-- START OF Data provided --
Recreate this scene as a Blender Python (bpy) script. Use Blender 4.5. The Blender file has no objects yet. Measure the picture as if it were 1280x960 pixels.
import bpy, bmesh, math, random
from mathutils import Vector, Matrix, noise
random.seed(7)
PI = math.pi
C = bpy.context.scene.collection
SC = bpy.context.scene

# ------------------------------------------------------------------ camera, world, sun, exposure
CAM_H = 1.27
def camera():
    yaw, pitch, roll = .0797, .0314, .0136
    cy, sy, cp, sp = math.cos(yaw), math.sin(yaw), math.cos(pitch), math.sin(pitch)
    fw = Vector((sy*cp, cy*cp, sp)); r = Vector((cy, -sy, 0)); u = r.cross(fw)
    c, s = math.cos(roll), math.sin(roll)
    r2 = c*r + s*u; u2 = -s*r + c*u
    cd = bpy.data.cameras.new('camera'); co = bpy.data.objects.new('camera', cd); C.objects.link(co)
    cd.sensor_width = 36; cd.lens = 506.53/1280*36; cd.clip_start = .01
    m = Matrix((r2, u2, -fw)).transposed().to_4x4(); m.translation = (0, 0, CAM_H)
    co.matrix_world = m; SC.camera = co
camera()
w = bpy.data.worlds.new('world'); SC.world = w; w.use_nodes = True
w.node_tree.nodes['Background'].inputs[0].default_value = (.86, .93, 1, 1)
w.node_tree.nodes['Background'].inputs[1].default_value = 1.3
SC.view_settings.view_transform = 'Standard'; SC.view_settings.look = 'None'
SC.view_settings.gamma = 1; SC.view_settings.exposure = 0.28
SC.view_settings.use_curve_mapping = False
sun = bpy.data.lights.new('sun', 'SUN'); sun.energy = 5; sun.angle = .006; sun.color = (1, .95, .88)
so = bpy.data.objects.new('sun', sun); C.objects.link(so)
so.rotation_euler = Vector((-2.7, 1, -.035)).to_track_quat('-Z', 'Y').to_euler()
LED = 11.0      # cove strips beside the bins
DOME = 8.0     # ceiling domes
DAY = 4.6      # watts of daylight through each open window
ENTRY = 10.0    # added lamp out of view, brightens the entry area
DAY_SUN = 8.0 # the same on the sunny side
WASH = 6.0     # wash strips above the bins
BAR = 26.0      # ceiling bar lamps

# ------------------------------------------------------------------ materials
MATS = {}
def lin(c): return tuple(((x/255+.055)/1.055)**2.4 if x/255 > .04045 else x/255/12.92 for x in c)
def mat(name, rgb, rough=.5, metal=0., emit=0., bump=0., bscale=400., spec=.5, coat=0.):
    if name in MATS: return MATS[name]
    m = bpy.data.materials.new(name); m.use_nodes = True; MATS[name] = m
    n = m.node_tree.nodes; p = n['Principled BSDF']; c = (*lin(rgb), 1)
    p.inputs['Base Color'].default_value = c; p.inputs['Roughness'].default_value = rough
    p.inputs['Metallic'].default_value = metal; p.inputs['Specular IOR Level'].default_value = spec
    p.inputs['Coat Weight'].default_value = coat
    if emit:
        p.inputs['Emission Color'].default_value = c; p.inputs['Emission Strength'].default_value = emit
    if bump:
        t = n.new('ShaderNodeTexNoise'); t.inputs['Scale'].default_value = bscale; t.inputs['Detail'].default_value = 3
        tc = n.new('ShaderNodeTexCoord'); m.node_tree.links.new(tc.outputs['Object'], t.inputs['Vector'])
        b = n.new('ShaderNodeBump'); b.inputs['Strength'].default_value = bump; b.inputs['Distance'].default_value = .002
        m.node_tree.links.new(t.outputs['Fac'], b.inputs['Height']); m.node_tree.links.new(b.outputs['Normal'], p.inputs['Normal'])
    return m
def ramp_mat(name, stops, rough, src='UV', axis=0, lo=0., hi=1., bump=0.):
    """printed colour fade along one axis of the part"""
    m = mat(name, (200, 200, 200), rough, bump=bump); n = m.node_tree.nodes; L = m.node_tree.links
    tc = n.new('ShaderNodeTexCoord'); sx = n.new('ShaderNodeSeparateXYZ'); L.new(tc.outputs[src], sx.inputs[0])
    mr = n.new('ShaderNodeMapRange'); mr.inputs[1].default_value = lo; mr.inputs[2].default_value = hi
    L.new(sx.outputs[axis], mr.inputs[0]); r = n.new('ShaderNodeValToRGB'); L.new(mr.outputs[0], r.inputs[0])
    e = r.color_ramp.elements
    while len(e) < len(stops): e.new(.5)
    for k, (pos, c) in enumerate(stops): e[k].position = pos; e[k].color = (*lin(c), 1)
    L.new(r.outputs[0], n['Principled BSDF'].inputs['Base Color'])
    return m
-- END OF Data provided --
[Set exercise]: Give again only the lines of the material above that run from the one with "while len(e) < len(stops): e.new(.5)" through the end, both included, exactly as they appear.

[Answer in full]:
    while len(e) < len(stops): e.new(.5)
    for k, (pos, c) in enumerate(stops): e[k].position = pos; e[k].color = (*lin(c), 1)
    L.new(r.outputs[0], n['Principled BSDF'].inputs['Base Color'])
    return m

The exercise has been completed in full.